What is needed: Copy all of the material below exactly.

Stored data:
## begin

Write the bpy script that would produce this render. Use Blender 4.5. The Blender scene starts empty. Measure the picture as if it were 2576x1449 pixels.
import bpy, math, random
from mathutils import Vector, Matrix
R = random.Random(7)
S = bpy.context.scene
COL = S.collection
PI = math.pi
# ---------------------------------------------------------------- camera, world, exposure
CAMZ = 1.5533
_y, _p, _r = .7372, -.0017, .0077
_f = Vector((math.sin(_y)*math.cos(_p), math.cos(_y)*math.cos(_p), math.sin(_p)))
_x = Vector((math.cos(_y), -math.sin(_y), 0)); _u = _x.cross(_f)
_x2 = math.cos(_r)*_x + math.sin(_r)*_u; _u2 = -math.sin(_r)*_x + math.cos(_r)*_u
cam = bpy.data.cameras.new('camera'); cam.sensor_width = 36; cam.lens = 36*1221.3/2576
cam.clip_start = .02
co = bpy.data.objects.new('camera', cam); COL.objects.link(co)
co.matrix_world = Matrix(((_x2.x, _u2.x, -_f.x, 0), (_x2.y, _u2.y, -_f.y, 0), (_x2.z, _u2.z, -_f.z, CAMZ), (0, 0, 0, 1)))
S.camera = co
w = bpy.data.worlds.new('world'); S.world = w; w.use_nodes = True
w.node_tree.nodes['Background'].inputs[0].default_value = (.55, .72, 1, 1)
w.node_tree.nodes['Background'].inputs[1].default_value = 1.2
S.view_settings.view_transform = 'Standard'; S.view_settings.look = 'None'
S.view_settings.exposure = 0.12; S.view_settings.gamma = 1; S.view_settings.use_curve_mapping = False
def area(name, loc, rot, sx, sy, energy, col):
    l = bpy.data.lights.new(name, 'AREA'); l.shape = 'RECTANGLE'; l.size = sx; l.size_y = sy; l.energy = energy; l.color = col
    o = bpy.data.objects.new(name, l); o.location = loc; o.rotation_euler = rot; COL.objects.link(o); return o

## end

Answer to this problem:
Write the bpy script that would produce this render. Use Blender 4.5. The Blender scene starts empty. Measure the picture as if it were 2576x1449 pixels.
import bpy, math, random
from mathutils import Vector, Matrix
R = random.Random(7)
S = bpy.context.scene
COL = S.collection
PI = math.pi
# ---------------------------------------------------------------- camera, world, exposure
CAMZ = 1.5533
_y, _p, _r = .7372, -.0017, .0077
_f = Vector((math.sin(_y)*math.cos(_p), math.cos(_y)*math.cos(_p), math.sin(_p)))
_x = Vector((math.cos(_y), -math.sin(_y), 0)); _u = _x.cross(_f)
_x2 = math.cos(_r)*_x + math.sin(_r)*_u; _u2 = -math.sin(_r)*_x + math.cos(_r)*_u
cam = bpy.data.cameras.new('camera'); cam.sensor_width = 36; cam.lens = 36*1221.3/2576
cam.clip_start = .02
co = bpy.data.objects.new('camera', cam); COL.objects.link(co)
co.matrix_world = Matrix(((_x2.x, _u2.x, -_f.x, 0), (_x2.y, _u2.y, -_f.y, 0), (_x2.z, _u2.z, -_f.z, CAMZ), (0, 0, 0, 1)))
S.camera = co
w = bpy.data.worlds.new('world'); S.world = w; w.use_nodes = True
w.node_tree.nodes['Background'].inputs[0].default_value = (.55, .72, 1, 1)
w.node_tree.nodes['Background'].inputs[1].default_value = 1.2
S.view_settings.view_transform = 'Standard'; S.view_settings.look = 'None'
S.view_settings.exposure = 0.12; S.view_settings.gamma = 1; S.view_settings.use_curve_mapping = False
def area(name, loc, rot, sx, sy, energy, col):
    l = bpy.data.lights.new(name, 'AREA'); l.shape = 'RECTANGLE'; l.size = sx; l.size_y = sy; l.energy = energy; l.color = col
    o = bpy.data.objects.new(name, l); o.location = loc; o.rotation_euler = rot; COL.objects.link(o); return o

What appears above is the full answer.